Saya kemudian bertanya kepadanya, kenapa hasilnya seburuk itu?
Jawabannya sungguh diluar dugaan saya. Ia mengatakan bahwa dirinya
bekerja tidak ikhlas karena waktu yang diberikan untuk menyelesaikan
pekerjaan sangat mepet. Jawaban ini akhirnya memberikan pelajaran kepada
saya untuk selalu membuat karyawan bekerja secara ikhlas. Pekerjaan
yang dilakukan dengan tulus ikhlas ternyata hasilnya jauh lebih baik,
dan tempo penyelesainnya lebih cepat tanpa harus menerapkan deadline.
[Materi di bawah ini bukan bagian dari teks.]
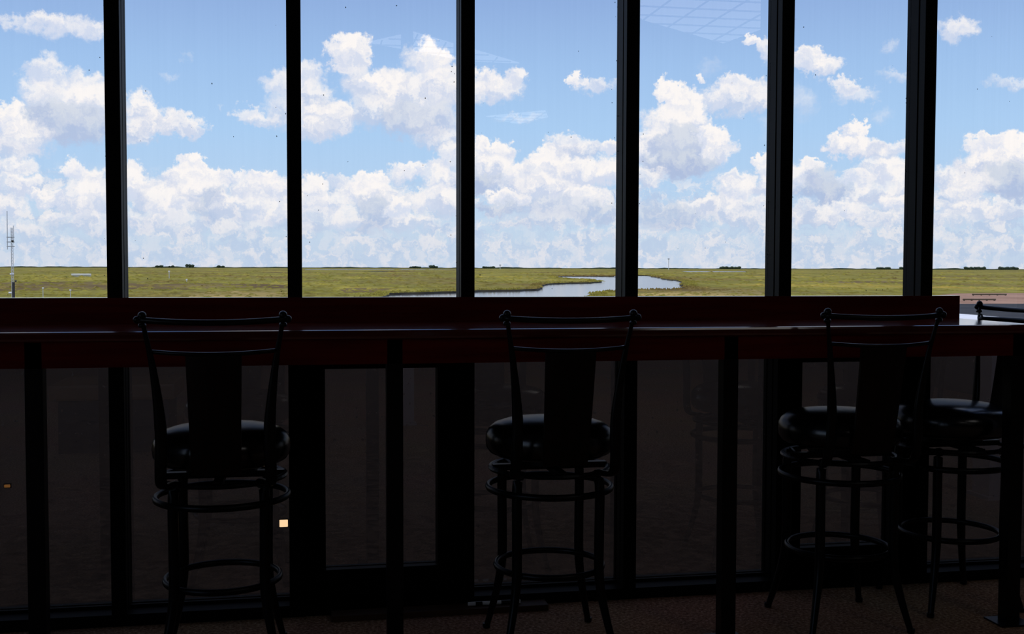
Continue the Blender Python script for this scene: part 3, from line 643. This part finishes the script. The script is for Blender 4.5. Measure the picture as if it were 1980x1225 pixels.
seg('antenna', 18, 408, 17.5, 482, .7); seg('antenna', 28, 436, 28, 470, .6)
for yy in (458.5, 467.5, 476): seg('cross_arm', 16.5, yy, 29.5, yy, .55, 'darkbox')
seg('equipment_box', 24.5, 465.5, 28, 465.5, 1.6, 'darkbox'); seg('equipment_box', 29, 543, 31.5, 543, 1.8, 'darkbox'); seg('dish', 21, 530, 27.5, 530, 1.6, 'mast')
seg('equipment_box', 18.5, 566, 23.5, 566, 2.0, 'mast')
bm = bmesh.new(); addtube(bm, [(.1, 0, 0), (.1, 0, zat(545, Dm)-ZL)], .16, 10); obj('base_column', bm, 'darkbox', t)
def pole(px, ytop, D_, label, cap='white'):
    b_, u_ = pole_at(px, ytop, D_); t = thing('pole', label, 'pole', (b_.x, b_.y, ZL)); z1 = zat(ytop, D_, px)-ZL
    bm = bmesh.new(); addtube(bm, [(0, 0, 0), (0, 0, z1-2*u_)], .6*u_, 8); obj('shaft', bm, 'mast', t)
    bm = bmesh.new(); addbox(bm, -1.6*u_, 1.6*u_, -1*u_, 1*u_, z1-2.5*u_, z1); obj('cap', bm, cap, t, bevel=.2*u_)
pole(83, 555, 200, 'short grey post with pale cap, left of the low white shed'); pole(136, 559, 190, 'short post with white cap below the low white shed')
pole(327, 523, 520, 'faint pale marker post in the marsh left of the second stool back'); pole(361, 539, 400, 'small white-capped post in the middle of the second bay marsh')
pole(1293, 499, 3000, 'faint thin tower on the horizon in the fifth bay', 'mast'); pole(967, 511, 3000, 'faint short tower on the horizon in the fourth bay', 'mast')
a = atz(140, 534.5, ZL); b = atz(175, 534.5, ZL); w = (b-a).length/2
t = thing('shed', 'low white-roofed shed out in the marsh at the left', 'shed', ((a+b)/2)); t.rotation_euler = (0, 0, math.atan2((b-a).y, (b-a).x))
obj('walls', B((-w, w, 0, 5, 0, .7)), 'mast', t); obj('roof', poly_prism([(-w*1.12, -.5), (w*1.05, -.5), (w, 6), (-w, 6)], .7, 1.5), 'white', t, bevel=.08)
p = atz(1193, 536, ZW); t = thing('boat', 'small white boat at the far bend of the river', 'boat', (p.x, p.y, ZW), rz=.1)
bm = bmesh.new()
for k, (x, w_) in enumerate(((-1.6, .5), (-.5, .62), (.7, .5), (1.7, .03))):
    c = [bm.verts.new((x, -w_, .75)), bm.verts.new((x, -w_*.6, 0)), bm.verts.new((x, w_*.6, 0)), bm.verts.new((x, w_, .75))]
    if k:
        for i in range(3): bm.faces.new((pc[i], c[i], c[i+1], pc[i+1]))
        bm.faces.new((pc[3], c[3], c[0], pc[0]))
    else: bm.faces.new(c)
    pc = c
obj('hull', bm, 'white', t); obj('cabin', B((-.6, .4, -.35, .35, .75, 1.4)), 'white', t)
# specks of dirt and insects stuck to the panes
bm = bmesh.new()
for k in range(150):
    i = random.choice(range(5, 12)); x0, x1 = XS[i]+HW, XS[i+1]-HW
    x = random.uniform(x0, x1) if random.random() < .45 else (x1-abs(random.gauss(0, .02)) if random.random() < .7 else x0+abs(random.gauss(0, .03)))
    x = min(max(x, x0+.003), x1-.003); z = random.uniform(1.17, 2.3); r = random.uniform(.0007, .0022)
    s = bmesh.ops.create_icosphere(bm, subdivisions=1, radius=r)['verts']
    for v in s: v.co = Vector((x+v.co.x*random.uniform(.6, 1.4), .1035+v.co.y*.4, z+v.co.z*random.uniform(.6, 2)))
tag(obj('dirt_specks', bm, 'darkbox'), 'tiny dark specks of dirt and insects stuck to the window panes', 'dirt', kind='stuff')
Hal ini juga berlaku sama untuk dunia bisnis. Pengusaha menjalankan
bisnisnya harus dilandasi dengan rasa tulus ikhlas, bukan karena sekedar
ingin kaya atau iri hati dengan teman yang bisnisnya telah berhasil.
Salah satu unsur untuk mencapai sukses itu adalah bekerja dengan hati. Jadi kita berbisnis itu harus tulus
dari dalam hati, bukan dari pikiran belaka. Apakah ada perbedaanya
berbisnis dengan pikiran dan berbisnis dengan hati? Perbedaanya sangat
mencolok sekali.
Jika kita berbisnis dengan pikiran, maka selama kita
menjalankan bisnis itu kita akan selalu dikejar-kejar dengan target,
kita selalu ketakutan dengan kondisi perekonomian global yang tidak
stabil, kita selalu stress dengan datangnya rival-rival bisnis
yang tidak diduga sebelumnya, kita akan frustasi mengelola karyawan yang
banyak maunya, dan sebagainya. Otak yang kita pergunakan dalam berbisnis sepertiini adalah otak kiri yang memilki karakteristik penuh perhitungan namun mudah stress.
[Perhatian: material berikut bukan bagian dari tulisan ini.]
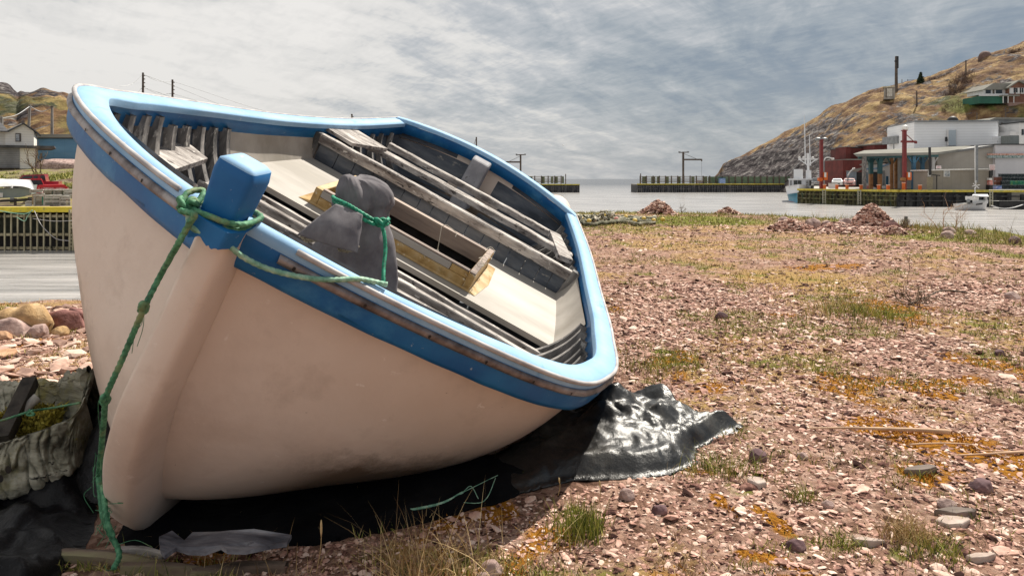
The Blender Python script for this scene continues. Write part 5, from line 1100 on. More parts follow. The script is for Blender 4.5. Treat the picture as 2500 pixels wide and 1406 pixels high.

Betapa penting kita “merasakan” bisnis kita
berjalan. Semua permasalahan yang diungkapkan dalam alinea diatas
selalu dihadapi oleh pebisnis manapun, dari yang yunior sampai kelas
kakap. Perbedaanya adalah cara menghadapinya. Jika kita menggunakan otak kanan dan hati
kita untuk merasakan apa yang kita lakukan, maka kita akan terhindar
dari stress dan frustasi. Justru bisnis kita dapat mengalir dengan
sendirinya, hasilnya jauh lebih baik, kita sendiri dapat tidur nyenyak.
Inilah inti berbisnis dengan hati.
Anda masih sulit memahami?
Baiklah. Kita semua beragama. Mari kita pergunakan sentuhan agama
disini. Dalam berbisnis, niat kita berbisnis sebenarnya adalah ibadah.
Apa yang terjadi jika kita memiliki niat seperti itu?
Ibadah itu pasti dilakukan dengan tulus ikhlas, kan?
Jika kita berbisnis dengan niat beribadah, dapat dipastikan jika
bisnis yang kita lakukan pasti dilandasi rasa ikhlas yang sangat
mendalam karena kita berhubungan dengan Sang Maha Pencipta, kita
mensyukuri apa yang dilimpahkan Sang Maha Pencipta kepada kita. Hasilnya? Tentu sangat luar biasa.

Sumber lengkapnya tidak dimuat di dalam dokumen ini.